Records excerpted from a collection:

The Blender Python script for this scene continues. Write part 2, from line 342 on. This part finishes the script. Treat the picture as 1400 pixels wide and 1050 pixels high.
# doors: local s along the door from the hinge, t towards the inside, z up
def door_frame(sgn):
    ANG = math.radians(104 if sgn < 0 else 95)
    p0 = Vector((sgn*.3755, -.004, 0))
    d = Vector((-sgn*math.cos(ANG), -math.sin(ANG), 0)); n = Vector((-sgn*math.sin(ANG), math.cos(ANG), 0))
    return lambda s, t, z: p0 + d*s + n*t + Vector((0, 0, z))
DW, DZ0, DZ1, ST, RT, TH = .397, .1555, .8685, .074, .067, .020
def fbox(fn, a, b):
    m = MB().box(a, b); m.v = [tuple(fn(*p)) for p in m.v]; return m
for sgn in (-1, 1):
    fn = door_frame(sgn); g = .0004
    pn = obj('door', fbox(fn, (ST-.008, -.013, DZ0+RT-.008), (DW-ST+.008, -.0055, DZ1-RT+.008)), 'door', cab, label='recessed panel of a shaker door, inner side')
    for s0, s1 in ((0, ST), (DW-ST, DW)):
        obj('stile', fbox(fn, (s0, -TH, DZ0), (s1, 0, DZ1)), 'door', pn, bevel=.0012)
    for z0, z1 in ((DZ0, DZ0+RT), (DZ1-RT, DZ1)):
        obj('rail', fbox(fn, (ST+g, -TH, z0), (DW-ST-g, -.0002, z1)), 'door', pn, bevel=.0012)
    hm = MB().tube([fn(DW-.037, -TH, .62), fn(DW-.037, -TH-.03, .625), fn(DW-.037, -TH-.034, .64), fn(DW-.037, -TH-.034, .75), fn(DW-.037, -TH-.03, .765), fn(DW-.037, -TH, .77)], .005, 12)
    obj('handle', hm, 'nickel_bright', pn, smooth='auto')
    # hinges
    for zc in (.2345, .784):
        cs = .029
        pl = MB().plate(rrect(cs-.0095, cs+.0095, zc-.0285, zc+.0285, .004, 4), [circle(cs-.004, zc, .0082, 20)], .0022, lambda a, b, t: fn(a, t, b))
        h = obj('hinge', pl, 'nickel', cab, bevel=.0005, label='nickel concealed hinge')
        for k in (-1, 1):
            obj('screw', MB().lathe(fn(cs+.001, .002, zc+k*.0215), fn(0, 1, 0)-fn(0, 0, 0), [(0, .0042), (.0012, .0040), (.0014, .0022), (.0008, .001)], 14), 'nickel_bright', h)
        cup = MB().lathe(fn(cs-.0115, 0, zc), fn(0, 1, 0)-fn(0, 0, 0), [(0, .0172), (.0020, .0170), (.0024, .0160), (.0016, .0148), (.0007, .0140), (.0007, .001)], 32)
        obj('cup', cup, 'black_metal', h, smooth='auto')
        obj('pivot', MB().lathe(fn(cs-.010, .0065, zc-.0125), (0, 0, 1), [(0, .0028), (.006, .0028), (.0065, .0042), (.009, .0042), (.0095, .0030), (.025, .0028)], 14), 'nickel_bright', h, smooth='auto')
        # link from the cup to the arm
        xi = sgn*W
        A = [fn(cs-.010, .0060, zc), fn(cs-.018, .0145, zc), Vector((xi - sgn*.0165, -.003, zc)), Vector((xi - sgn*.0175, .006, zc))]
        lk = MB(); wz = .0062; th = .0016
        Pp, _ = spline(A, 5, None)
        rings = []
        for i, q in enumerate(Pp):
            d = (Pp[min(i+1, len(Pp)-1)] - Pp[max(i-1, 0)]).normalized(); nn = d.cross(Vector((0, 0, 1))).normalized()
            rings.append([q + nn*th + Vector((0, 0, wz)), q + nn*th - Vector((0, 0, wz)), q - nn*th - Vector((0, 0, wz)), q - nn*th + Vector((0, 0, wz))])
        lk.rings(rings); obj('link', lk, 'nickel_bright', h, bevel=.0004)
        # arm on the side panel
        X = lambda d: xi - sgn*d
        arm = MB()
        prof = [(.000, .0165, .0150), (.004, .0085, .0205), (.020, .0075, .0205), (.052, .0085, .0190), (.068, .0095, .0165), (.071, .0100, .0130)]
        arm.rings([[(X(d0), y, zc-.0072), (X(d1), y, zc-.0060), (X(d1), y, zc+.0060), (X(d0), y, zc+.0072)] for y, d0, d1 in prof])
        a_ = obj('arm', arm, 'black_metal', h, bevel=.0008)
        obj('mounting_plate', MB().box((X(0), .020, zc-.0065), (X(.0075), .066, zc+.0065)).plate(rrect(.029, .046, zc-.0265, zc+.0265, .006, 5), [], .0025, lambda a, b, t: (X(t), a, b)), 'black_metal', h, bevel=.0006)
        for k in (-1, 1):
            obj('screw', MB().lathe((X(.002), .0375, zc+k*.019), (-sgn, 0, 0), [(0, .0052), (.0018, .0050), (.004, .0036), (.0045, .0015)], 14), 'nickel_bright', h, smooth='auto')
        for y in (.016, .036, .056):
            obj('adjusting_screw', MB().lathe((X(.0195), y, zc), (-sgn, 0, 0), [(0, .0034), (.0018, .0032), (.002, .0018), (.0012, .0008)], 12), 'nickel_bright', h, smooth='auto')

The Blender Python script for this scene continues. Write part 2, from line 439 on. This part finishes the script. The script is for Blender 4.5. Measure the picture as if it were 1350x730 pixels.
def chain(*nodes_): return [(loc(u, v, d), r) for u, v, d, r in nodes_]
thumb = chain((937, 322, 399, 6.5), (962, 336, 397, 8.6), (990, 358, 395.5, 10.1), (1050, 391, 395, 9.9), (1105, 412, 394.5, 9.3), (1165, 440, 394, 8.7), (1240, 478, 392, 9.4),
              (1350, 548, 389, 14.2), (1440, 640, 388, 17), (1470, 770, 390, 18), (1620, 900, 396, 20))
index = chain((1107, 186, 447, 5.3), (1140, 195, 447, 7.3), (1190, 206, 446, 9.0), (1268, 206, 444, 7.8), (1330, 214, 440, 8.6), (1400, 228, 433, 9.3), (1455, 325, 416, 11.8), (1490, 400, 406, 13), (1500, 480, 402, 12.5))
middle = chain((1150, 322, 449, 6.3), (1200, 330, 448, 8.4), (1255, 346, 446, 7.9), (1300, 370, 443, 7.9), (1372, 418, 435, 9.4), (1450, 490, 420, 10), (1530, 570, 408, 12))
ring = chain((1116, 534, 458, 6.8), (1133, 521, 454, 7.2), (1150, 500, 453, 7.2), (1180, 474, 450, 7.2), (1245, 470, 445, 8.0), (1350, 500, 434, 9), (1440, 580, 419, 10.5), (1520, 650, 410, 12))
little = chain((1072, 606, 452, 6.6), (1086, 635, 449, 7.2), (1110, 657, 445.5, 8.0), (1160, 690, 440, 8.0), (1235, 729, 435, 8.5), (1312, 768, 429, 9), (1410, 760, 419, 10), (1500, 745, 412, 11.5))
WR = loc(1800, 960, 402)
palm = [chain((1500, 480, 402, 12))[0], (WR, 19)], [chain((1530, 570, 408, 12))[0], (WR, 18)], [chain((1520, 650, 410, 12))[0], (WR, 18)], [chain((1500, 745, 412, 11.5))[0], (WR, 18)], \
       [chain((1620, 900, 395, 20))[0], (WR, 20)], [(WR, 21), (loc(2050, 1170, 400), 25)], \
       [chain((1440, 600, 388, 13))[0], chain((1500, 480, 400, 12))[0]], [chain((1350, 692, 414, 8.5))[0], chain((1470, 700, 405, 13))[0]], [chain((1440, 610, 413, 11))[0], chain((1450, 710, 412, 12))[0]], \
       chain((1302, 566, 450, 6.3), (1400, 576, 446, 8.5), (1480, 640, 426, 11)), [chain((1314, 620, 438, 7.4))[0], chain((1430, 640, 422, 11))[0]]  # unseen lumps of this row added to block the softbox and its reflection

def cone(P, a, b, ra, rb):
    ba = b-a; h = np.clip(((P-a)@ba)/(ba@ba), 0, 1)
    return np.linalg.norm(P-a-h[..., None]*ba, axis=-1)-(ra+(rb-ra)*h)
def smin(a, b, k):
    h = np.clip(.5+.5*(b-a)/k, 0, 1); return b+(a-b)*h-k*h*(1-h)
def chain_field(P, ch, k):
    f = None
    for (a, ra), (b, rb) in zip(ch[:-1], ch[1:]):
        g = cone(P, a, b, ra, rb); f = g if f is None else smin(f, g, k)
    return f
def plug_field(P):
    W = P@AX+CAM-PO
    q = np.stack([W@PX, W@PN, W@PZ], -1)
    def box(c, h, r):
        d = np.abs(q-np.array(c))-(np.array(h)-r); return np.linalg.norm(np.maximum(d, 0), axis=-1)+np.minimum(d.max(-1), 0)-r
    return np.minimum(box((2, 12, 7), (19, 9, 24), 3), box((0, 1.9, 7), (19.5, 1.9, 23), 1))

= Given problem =
Go over the records above and tally the lines with the word "scene" in them. Give the number alone.

= Result for this exercise =
2